Karma starts with a little face in window.  It sits there day after day, looking in.  Not longingly. That’s a projection of what I’d likely feel if I sat on the other side of bug mesh and glass.  But it’s a cat, so I feel free to project a modicum of manipulative abilities into its intention.  At the time, we had three cats in the house and had made a pact that soon we would be a feline-free zone.  Given the average lifespan of a cat, it was a pointless pact as at least two of them are likely to out live us.  We also made a pact to honour the universal truth that not only should one never feed a stray, one never names a stray.  To name a creature is not to own it but to form a relationship with it that commands responsibility.  Unfortunately, naming a cat is pretty much a non-reciprocal command of responsibility.

Pumpkin, then, became a fixture on the porch by the kitchen door.  We learned from the neighbour that she is 11 years old and has a tendency to get pregnant a lot.  But as an older cat none of her litter survived.  I think visiting us has been a bit like collecting Air Miles or some Feline Point process because she’s not only earned ear-scratching rights but also her own food bowl – which she shares with the occasional blue jay and raccoon.  And she’s socialized a little too. But kitty karma is a tricky thing.  Well-fed and topped up with love, Pumpkin thrived – which means other things can happen that were not part of the original deal.  Meet Sprout. I’m beginning to understand a fine point of the first Bodhisattva vow: Beings are numberless, I vow to save them.  True, at one level it is very much about fostering relationship in this moment, a relationship that in itself fosters transformation.  But it is also generational.  Those ten directions – in front and behind, to the left and right, above and below – are also temporal.  That moment in which a cat became Pumpkin began a karmic accelerator to this moment when a pair of eyes stared up at me, fierce and willing to take me on (I have the scar to prove it).
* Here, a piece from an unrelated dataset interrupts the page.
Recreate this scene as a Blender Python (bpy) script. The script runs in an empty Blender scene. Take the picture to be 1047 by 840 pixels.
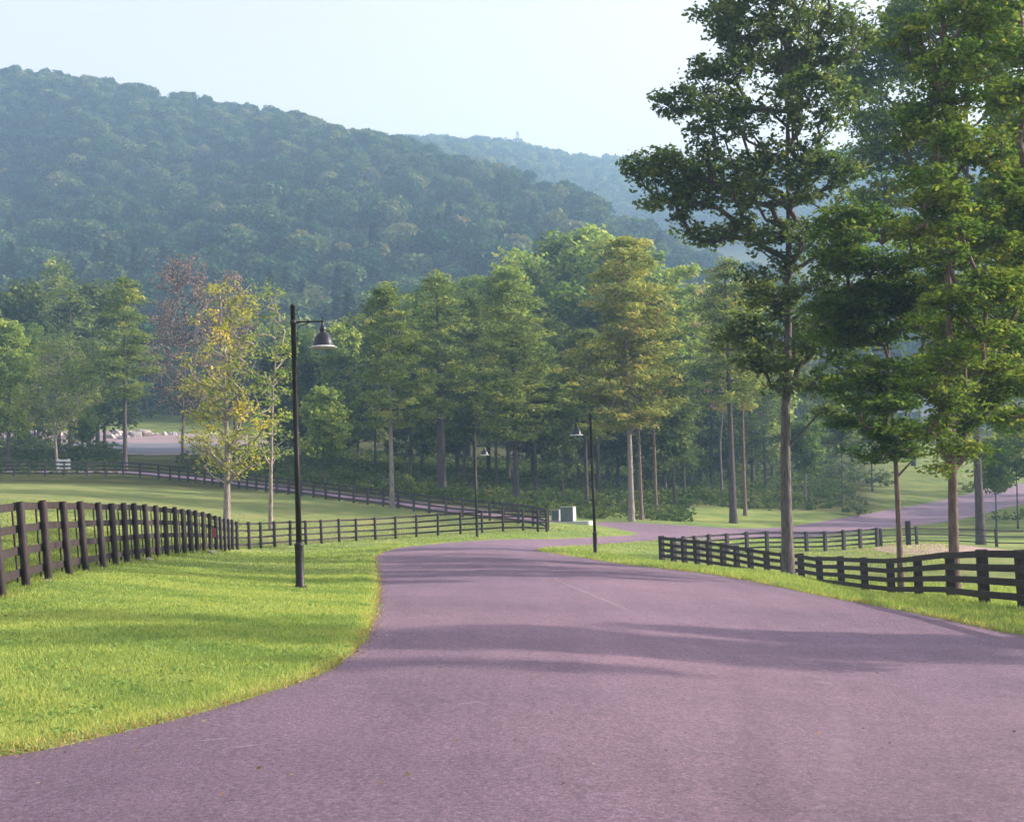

Steve Hagen writes in Buddhism is not what you think:

Zen is not about arriving at some end point in the future.  In fact, there is no such thing.

The future is immediate, here.  There is no way to understand or grasp what is about to happen, now or at any time + now.  There is no way to truly know what we set in motion, except that we do.  And that kitten, about a hand span of feisty fur, is the best authority on that Truth I have.